►

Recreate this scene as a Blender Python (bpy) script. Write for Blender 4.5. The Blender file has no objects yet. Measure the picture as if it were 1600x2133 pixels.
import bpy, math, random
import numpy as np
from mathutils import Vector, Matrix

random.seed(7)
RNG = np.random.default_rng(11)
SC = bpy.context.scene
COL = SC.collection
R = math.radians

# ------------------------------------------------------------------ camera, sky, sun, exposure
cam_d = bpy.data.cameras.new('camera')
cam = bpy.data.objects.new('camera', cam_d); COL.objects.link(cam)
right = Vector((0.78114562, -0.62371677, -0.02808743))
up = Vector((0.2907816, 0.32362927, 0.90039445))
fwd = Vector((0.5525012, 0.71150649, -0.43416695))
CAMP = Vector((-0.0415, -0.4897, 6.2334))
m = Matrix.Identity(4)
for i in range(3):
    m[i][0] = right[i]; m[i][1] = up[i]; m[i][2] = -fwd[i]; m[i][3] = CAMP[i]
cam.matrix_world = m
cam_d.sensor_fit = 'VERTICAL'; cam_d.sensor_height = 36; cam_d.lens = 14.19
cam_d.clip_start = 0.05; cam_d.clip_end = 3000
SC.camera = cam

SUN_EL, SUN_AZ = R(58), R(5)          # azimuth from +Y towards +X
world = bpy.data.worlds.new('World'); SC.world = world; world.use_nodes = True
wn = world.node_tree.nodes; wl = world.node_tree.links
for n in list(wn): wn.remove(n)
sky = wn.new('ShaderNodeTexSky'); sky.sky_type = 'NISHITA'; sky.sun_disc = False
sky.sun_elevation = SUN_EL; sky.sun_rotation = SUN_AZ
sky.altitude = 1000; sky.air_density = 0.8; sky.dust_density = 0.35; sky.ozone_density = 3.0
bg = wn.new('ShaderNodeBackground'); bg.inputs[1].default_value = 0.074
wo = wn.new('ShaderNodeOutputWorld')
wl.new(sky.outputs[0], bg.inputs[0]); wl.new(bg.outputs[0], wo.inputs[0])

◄

Each line of the material above must be retyped precisely.

Recreate this scene as a Blender Python (bpy) script. Write for Blender 4.5. The Blender file has no objects yet. Measure the picture as if it were 1600x2133 pixels.
import bpy, math, random
import numpy as np
from mathutils import Vector, Matrix

random.seed(7)
RNG = np.random.default_rng(11)
SC = bpy.context.scene
COL = SC.collection
R = math.radians

# ------------------------------------------------------------------ camera, sky, sun, exposure
cam_d = bpy.data.cameras.new('camera')
cam = bpy.data.objects.new('camera', cam_d); COL.objects.link(cam)
right = Vector((0.78114562, -0.62371677, -0.02808743))
up = Vector((0.2907816, 0.32362927, 0.90039445))
fwd = Vector((0.5525012, 0.71150649, -0.43416695))
CAMP = Vector((-0.0415, -0.4897, 6.2334))
m = Matrix.Identity(4)
for i in range(3):
    m[i][0] = right[i]; m[i][1] = up[i]; m[i][2] = -fwd[i]; m[i][3] = CAMP[i]
cam.matrix_world = m
cam_d.sensor_fit = 'VERTICAL'; cam_d.sensor_height = 36; cam_d.lens = 14.19
cam_d.clip_start = 0.05; cam_d.clip_end = 3000
SC.camera = cam

SUN_EL, SUN_AZ = R(58), R(5)          # azimuth from +Y towards +X
world = bpy.data.worlds.new('World'); SC.world = world; world.use_nodes = True
wn = world.node_tree.nodes; wl = world.node_tree.links
for n in list(wn): wn.remove(n)
sky = wn.new('ShaderNodeTexSky'); sky.sky_type = 'NISHITA'; sky.sun_disc = False
sky.sun_elevation = SUN_EL; sky.sun_rotation = SUN_AZ
sky.altitude = 1000; sky.air_density = 0.8; sky.dust_density = 0.35; sky.ozone_density = 3.0
bg = wn.new('ShaderNodeBackground'); bg.inputs[1].default_value = 0.074
wo = wn.new('ShaderNodeOutputWorld')
wl.new(sky.outputs[0], bg.inputs[0]); wl.new(bg.outputs[0], wo.inputs[0])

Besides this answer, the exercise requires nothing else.